Cumhurbaşkanı Tayyip Erdoğan ile MHP Genel Başkanı Devlet Bahçeli ikilisinin, kader birliğine dönüştürdükleri iktidar ortaklığı yürüyüşlerinde, tutsa da tutmasa da uysa da uymasa da onu bunu hedef alan tehditlerin ardı arkası kesilecek gibi değil... Gerek ülkemizin en yetkin yargı organları, gerekse uluslararası verilmiş geçerli hukuk kararlarının bütününde verilmiş yargı kararlarının yok sayılması olanaksız. Yeri geldikçe, taraf olan kurumların tümünden uyarıların ardı arkası kesilmiyor. Kös dinler gibiler.

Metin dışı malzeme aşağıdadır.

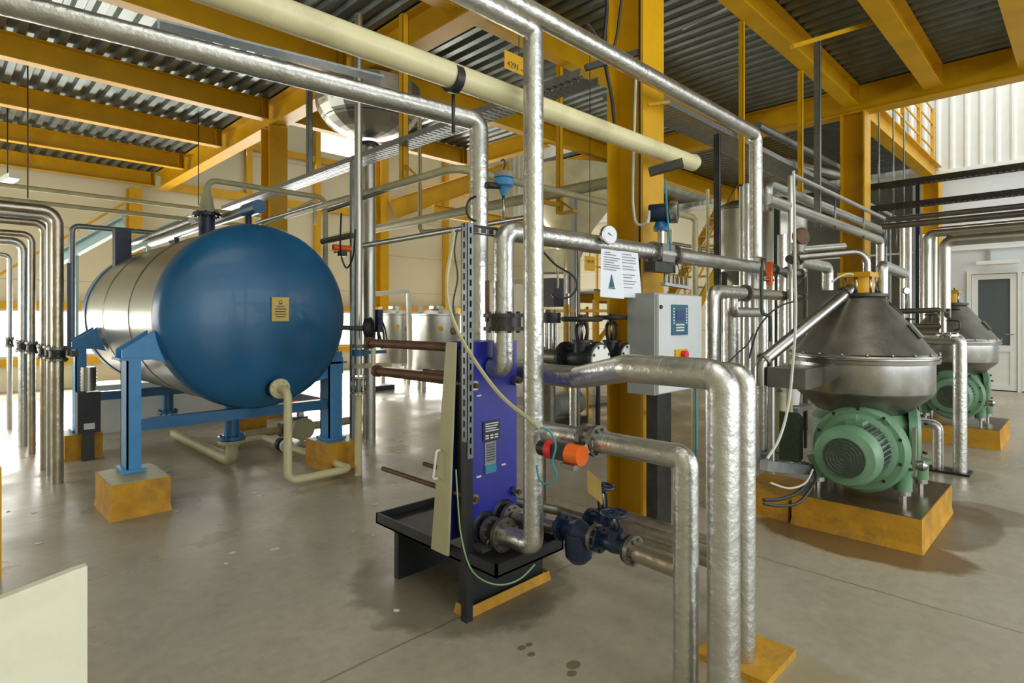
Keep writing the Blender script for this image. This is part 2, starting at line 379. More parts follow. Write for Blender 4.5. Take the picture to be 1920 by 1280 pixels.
# door
fx0, fx1 = XR - .05, XR + .06
b = MB(); t = .07; b.box((fx0, DY1 - t, 0), (fx1, DY1, DZ)); b.box((fx0, DY0, 0), (fx1, DY0 + t, DZ)); b.box((fx0, DY0 + t, DZ - t), (fx1, DY1 - t, DZ)); b.box((fx0, .98, 0), (fx1, 1.04, DZ - t))
fr = struct(b, 'door_frame_1', 'white')
def leaf(name, y0, y1):
    b = MB(); a = .1; x0, x1 = XR - .03, XR + .03
    b.box((x0, y0, .02), (x1, y0 + a, DZ - .08)); b.box((x0, y1 - a, .02), (x1, y1, DZ - .08)); b.box((x0, y0 + a, DZ - .18), (x1, y1 - a, DZ - .08)); b.box((x0, y0 + a, .02), (x1, y1 - a, .12)); b.box((x0, y0 + a, .78), (x1, y1 - a, .9))
    b.box((x0 + .02, y0 + a, .12), (x1 - .02, y1 - a, .78)); d = struct(b, name, 'white')
    MB().box((XR - .004, y0 + a, .9), (XR + .004, y1 - a, DZ - .18)).build('pane', 'glass', d)
    h = MB(); h.tube([(XR - .03, y0 + .05, 1.12), (XR - .08, y0 + .05, 1.12), (XR - .08, y0 + .17, 1.12)], .011, 8); h.build('handle', 'steel', d)
leaf('door_1', 1.05, DY1 - .075); leaf('door_2', DY0 + .075, .975)
b = MB(); b.box((XR + .14, -1.5, 0), (XR + 2.6, 4, .005)); b.box((XR + 2.5, -1.5, 0), (XR + 2.6, 4, 3)); b.box((XR + .14, 4, 0), (XR + 2.6, 4.1, 3)); b.box((XR + .14, -1.6, 0), (XR + 2.6, -1.5, 3)); b.box((XR + .14, -1.5, 3), (XR + 2.6, 4, 3.1)); struct(b, 'wall_store_room', 'greendk')
struct(MB().box((-3.2, -7, 8.6), (15.2, 15.2, 8.7)), 'ceiling', 'white')
# corrugated deck underside
def deck(name, x0, x1, y0, y1, z=4.62):
    b = MB(); p_ = .18; prof = []; x = x0
    while x < x1 - .01:
        prof += [(x, z + .055), (x + .055, z + .055), (x + .08, z), (x + .155, z)]; x += p_
    prof.append((min(x, x1), z + .055)); n = len(prof)
    vs_ = [(a, yy, c) for (a, c) in prof for yy in (y0, y1)]
    b.add(vs_, [(2 * i, 2 * i + 1, 2 * i + 3, 2 * i + 2) for i in range(n - 1)]); b.box((x0, y0, z + .062), (x1, y1, z + .14))
    return struct(b, name, 'deck')
deck('ceiling_deck_left', -3, 3.59, 2.3, 14.75); deck('ceiling_deck_middle', 3.6, 9.05, -7, 6.4); deck('ceiling_deck_notch', 3.6, 7.2, 6.41, 8.5); deck('ceiling_deck_right', 9.06, 14.8, 2.4, 8.5)
# ---------------- columns ----------------
def column(x, y, z1, label, w_=.27, dp=.3, base=True):
    b = MB(); t = .02; b.box((x, y, 0), (x + w_, y + t, z1)); b.box((x, y + dp - t, 0), (x + w_, y + dp, z1)); b.box((x + w_ / 2 - .007, y + t, 0), (x + w_ / 2 + .007, y + dp - t, z1))
    o = b.build('steel_column', 'yellow'); tag(o, label, 'column')
    if base:
        q = MB().box((x - .04, y - .04, 0), (x + w_ + .04, y + dp + .04, .025)); q.build('base_plate', 'yellow_pad', o)
    return o
column(3.45, 2.18, 4.245, 'tall yellow steel column in the middle with paper notices hung beside it')
column(3.45, 8.4, 4.245, 'yellow steel column rising behind the right shoulder of the blue tank')
column(3.0, 14.55, 4.25, 'yellow steel column against the back wall, left of the blue tank top pipe', .24, .3)
column(9.2, 14.55, 8.0, 'bright yellow column on the back wall left of the white tanks', .26, .3)
column(8.9, 2.18, 4.25, 'yellow steel column behind the top of the near separator', .3, .3)
column(14.4, 2.2, 4.25, 'far yellow column next to the white wall by the door', .35, .3)
for x, l in ((5.5, 'thin yellow wall post just left of the column behind the tank'), (7.3, 'thin yellow wall post just right of the column behind the tank'), (11.7, 'thin yellow wall post left of the slotted black post')):
    solo(MB().box((x, 14.72, 1.75), (x + .14, 14.88, 8.0)), 'wall_post', 'yellow', l, 'post')
# wall rails
solo(MB().box((-2.9, 14.74, 1.62), (14.8, 14.89, 1.76)), 'wall_rail', 'yellow', 'yellow horizontal rail on the back wall above the low windows', 'rail')
solo(MB().box((-2.9, 14.76, .5), (14.8, 14.89, .64)), 'wall_rail', 'yellow', 'yellow horizontal rail on the back wall below the low windows', 'rail')
solo(MB().box((3.75, 14.76, 5.62), (9.15, 14.89, 5.78)), 'wall_rail', 'yellow', 'high yellow rail on the back wall under the bright upper window', 'rail')
solo(MB().box((3.75, 14.7, 4.32), (9.15, 14.86, 4.5)), 'wall_rail', 'yellow', 'yellow rail on the back wall level with the girder, between two columns', 'rail')
# ---------------- joists and girders ----------------
def joist(x0, x1, y, label, z=4.33, dpt=.285, fw=.15, plates=True):
    o = MB().ibeam((x0, y, z), (x1, y, z), dpt, fw).build('steel_joist', 'yellow'); tag(o, label, 'beam')
    if plates:
        q = MB(); q.box((x1 - .012, y - fw / 2, z + .016), (x1, y + fw / 2, z + dpt - .016)); q.box((x1 - .1, y - fw / 2, z + .016), (x1 - .088, y + fw / 2, z + dpt - .016))
        q.build('end_plate', 'yellow', o)
    return o
joist(-3, 3.48, 14.6, 'yellow joist of the left bay lying along the back wall')
joist(-3, 3.48, 12.53, 'yellow joist of the left bay, next in front of the back wall')
joist(-3, 3.48, 10.47, 'yellow joist of the left bay, second in front of the back wall')
joist(-3, 3.48, 8.55, 'yellow joist of the left bay ending at the column behind the tank')
joist(-3, 3.48, 6.32, 'yellow joist of the left bay behind the silver duct and the cream pipe')
joist(-3, 3.48, 4.25, 'yellow joist of the left bay above the cream pipe at the top edge')
joist(3.72, 8.9, 2.33, 'yellow joist running to the column behind the near separator', fw=.17)
joist(3.72, 8.93, 1.42, 'wide yellow joist at the upper right with its end sticking past the girder', fw=.19)
joist(3.72, 8.9, .52, 'yellow joist cutting the upper right corner of the view', fw=.19)
joist(3.72, 8.9, -.4, 'yellow joist of the right bay beyond the corner of the view', fw=.19)
joist(3.72, 8.9, 4.25, 'yellow joist with the hanging tag, left of the middle column')
joist(3.72, 8.9, 6.32, 'yellow joist behind the cream pipe, edge of the deck')
joist(3.72, 7.15, 8.42, 'yellow joist closing the far end of the middle deck')
def girder(p, q, label, dpt=.36, fw=.22):
    o = MB().ibeam(p, q, dpt, fw, .018).build('steel_girder', 'yellow'); tag(o, label, 'beam')
    return o
girder((3.59, -6.9, 4.25), (3.59, 14.55, 4.25), 'long yellow girder crossing from the back wall over the tank to the middle column')
girder((9.05, -6.9, 4.25), (9.05, 8.5, 4.25), 'yellow girder across the right bay over the far column')
girder((7.25, 6.42, 4.3), (7.25, 8.34, 4.3), 'short yellow cross beam at the step in the middle deck', .3, .15)
girder((9.25, 2.33, 4.25), (14.93, 2.33, 4.25), 'yellow beam under the upstairs railing at the right', .34, .2)
for yy in (4.4, 6.3, 8.3): girder((9.2, yy, 4.27), (14.7, yy, 4.27), {4.4: 'yellow beam in the dark far bay, nearest of three', 6.3: 'yellow beam in the dark far bay, middle of three', 8.3: 'yellow beam in the dark far bay, farthest of three'}[yy], .34, .16)
girder((9.5, 14.4, 4.3), (14.3, 14.4, 6.3), 'bright yellow sloping beam high on the back wall', .6, .25)
girder((9.3, 12.2, 4.1), (14.93, 12.2, 4.1), 'yellow beam of the rear platform behind the hopper', .3, .16)
# railing upstairs at the right
t_ = T('railing', 'yellow railing on the upper floor beside the white ribbed wall', 'railing', (9.3, 2.33, 4.62))
b = MB()
for z in (4.85, 5.1, 5.35, 5.65): b.cyl((9.4, 2.3, z), (14.6, 2.3, z), .017, 8)
b.build('rail', 'handrail', t_)
for x in (10.4, 11.7, 13.0, 14.3): MB().box((x, 2.27, 4.6), (x + .05, 2.33, 5.66)).build('post', 'handrail', t_)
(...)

Avuçlarının içinde, denetimli yargı çarklarının işleyişinin, en azından sonuç alamasalar da şimdilik bindikleri dalı kesmekten vazgeçmedikleri inatlarından, geri dönmekte niyetli görünmüyorlar... Doğrusu gerçeğinde, hangi boyutları ile körü körüne inatlaşma, hangi boyutlarda başkaca çıkış yolu üretememek olduğu da sorgulanmalı.
Çok yakın günlerin gelişmelerinde, işlerin içinden çıkılabilmesinin daha da güçleşeceği, bizden gelen güçlü toplumsal tepkinin ötesinde, atılmış ilk adım zaafiyetleri ile ortada. Sizi bilemem ama kendi adıma, canlı yayın şovlarıyla, görselleri de paylaşılan ilk silah bırakma, daha da gerçeği ile görselli şov olarak paylaşılan silahlarını yakma eylemlerinin sonrasını çok merak etmekteyim.
Silahlar teslim edilirken neden yakıldığı sorusunun karşılığı, suç aracının kanıtları ile yok edilmesi, geriye dönük hesaplaşmanın yok edilmesi olabilir. Geriye dönük hesaplaşmanın iki iktidar ortağının Abdullah Öcalan ile yaptıkları, diğer taraflarca da onaylanmış uzlaşmanın sonucu olarak açıklanabilir. Bundan sonraki gelişmeler içinde gerisinin nasıl işletilebileceğinin daha da ciddi sorgulanması gereğini de üretebiliyor. Doğrusu hâlâ geleceğe dönük üretilmiş senaryoların bütünlüğü üzerinden hiçbir sonuç değeri taşımıyor.
Pratikte görevden alınmış, hapiste tutulan tüm belediye başkanlarımızı da kapsıyor olarak suçlamaların odağında da Kürtçülük üzerinden ayrımcılık suçlamaları yok mu? Hukuksuz yıllardır hapishanelerde çürütülen ünlü Kürt hareketinin siyasi liderleri gerçeği ile hele bir yan yana koyduğumuzda, çelişkiler yumağı büyüdükçe büyüyor.
İttifak ortaklarının henüz ilk şov gösterisi ile sınırlı kalmayacak yolunda bir açıklamalarını duyabilmiş değiliz. Evlilik yoluna çıkmış bir gelinin çeyizini gelin arabasında tamamlamaya çalışmasına benzer trajikomik bir gidişin havasını, kokusunu almıyor muyuz?
Yaşanacak, yaşanabilecek senaryolara ilişkin bir fikri olan var mı?